The Short Version

  • At 22:19 UTC on May 19, Railway identified that Google Cloud had incorrectly suspended its production account via an automated action, with no advance notification
  • Railway’s workloads on AWS and Railway Metal were physically running throughout the incident but became unreachable anyway
  • The reason: Railway’s edge proxies depend on a GCP-hosted control plane API to populate routing tables; when cached routes expired, all workloads returned 404 errors regardless of where they ran
  • Secondary cascade: GitHub rate-limited Railway’s OAuth due to retry volume, blocking logins and builds
  • Full resolution came at 07:58 UTC on May 20, approximately eight hours after the outage began
  • Railway has committed to removing GCP from the data plane’s hot path and extending control plane redundancy across AWS and Railway Metal

Railway, a cloud deployment platform, was offline for approximately eight hours on May 19-20, 2026, after Google Cloud incorrectly suspended Railway’s production account as part of an automated action. GCP restored account access within seven minutes of Railway filing an emergency support ticket, but restoring services took the rest of the night. The incident exposed a dependency that is worth understanding: Railway’s workloads on AWS and Railway Metal were running the entire time, but customers could not reach them.

Why Running Infrastructure Still Goes Down

Railway operates across multiple cloud providers. Customer workloads run on Google Cloud, AWS, and Railway’s own hardware (Railway Metal). On paper, this looks like meaningful redundancy. In practice, the May 19 incident revealed a single point of failure that made that redundancy irrelevant.

Every request to a Railway-hosted application is routed through edge proxies, servers that sit in front of customer workloads and direct traffic to the right destination. Those proxies need to know where each workload lives. That information comes from a routing control plane hosted on Google Cloud. When GCP suspended Railway’s account, the control plane became unavailable. Cached routing data kept the proxies working briefly, but roughly 35 minutes later the cache expired. From that point, every workload, including those on AWS and Railway Metal that were physically healthy, began returning 404 errors. There was no route to reach them.

The lesson is counterintuitive: distributing where your workloads run is not the same as distributing how traffic reaches them. Railway had multi-cloud compute. It did not have a multi-cloud control plane. One automated GCP action, incorrectly triggered, was enough to make the distinction irrelevant.

A secondary problem compounded the outage: the volume of failed login attempts and retries caused GitHub to rate-limit Railway’s authentication and build integrations, blocking users from logging in or triggering deployments even as other services came back online.

Skynethosting Took Its Entire cPanel Fleet Offline on May 1. Two Weeks Later, Some Are Still Down.

How the Eight Hours Unfolded

The sequence was fast at the start and slow at the end. Automated monitoring flagged failures at 22:10 UTC. Root cause, the GCP account suspension, was identified nine minutes later at 22:19. An emergency support ticket was filed at 22:22, and GCP restored account access at 22:29, seven minutes later.

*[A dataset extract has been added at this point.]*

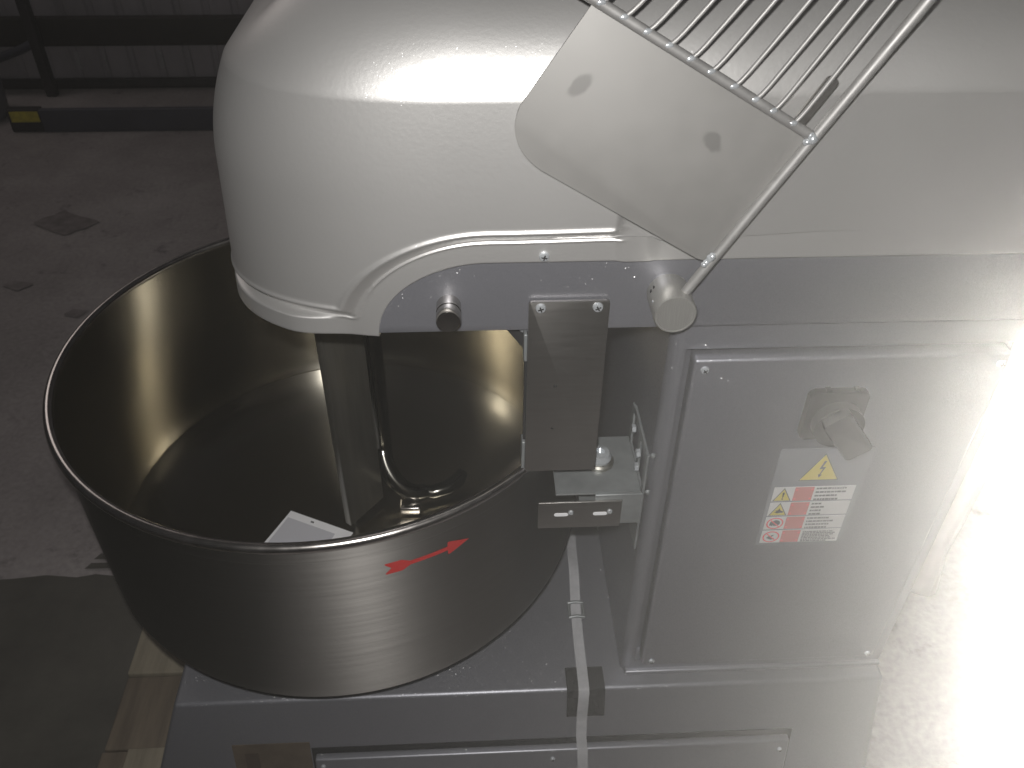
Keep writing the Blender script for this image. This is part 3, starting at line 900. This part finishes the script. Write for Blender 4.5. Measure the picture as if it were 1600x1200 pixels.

What followed was a staged, hours-long process of bringing systems back online without overwhelming infrastructure that had been abruptly shut down:

  • 23:54 UTC: all storage volumes restored
  • 01:30 UTC (May 20): compute and networking recovered
  • 02:55 UTC: dashboard accessible
  • 03:59 UTC: deployments processing again
  • 07:58 UTC: incident fully resolved

Terms-of-service acceptance records were reset during recovery, requiring users to re-accept on next login.

What Railway Is Changing

Railway published a post-incident report acknowledging the architectural gap directly. The committed changes are: remove the hard dependency on the GCP-hosted routing control plane so traffic can be directed independently of any single cloud provider; extend database redundancy across AWS and Railway Metal; and remove Google Cloud from the critical path for live traffic entirely, keeping it only as a secondary or failover resource.

Railway’s report concluded: “Your customers don’t care whether the failure was Google or Railway; they see your product.”

The broader business risk surfaced by this incident applies beyond Railway. Any company running multi-cloud infrastructure, or relying on a platform that does, should ask a direct question: if your primary cloud provider’s account was suspended tomorrow, how long would it take for traffic to route around it? The Railway incident shows that the answer depends less on how many clouds you run on and more on which cloud controls the layer that tells traffic where to go. That layer is often the last one to be made redundant.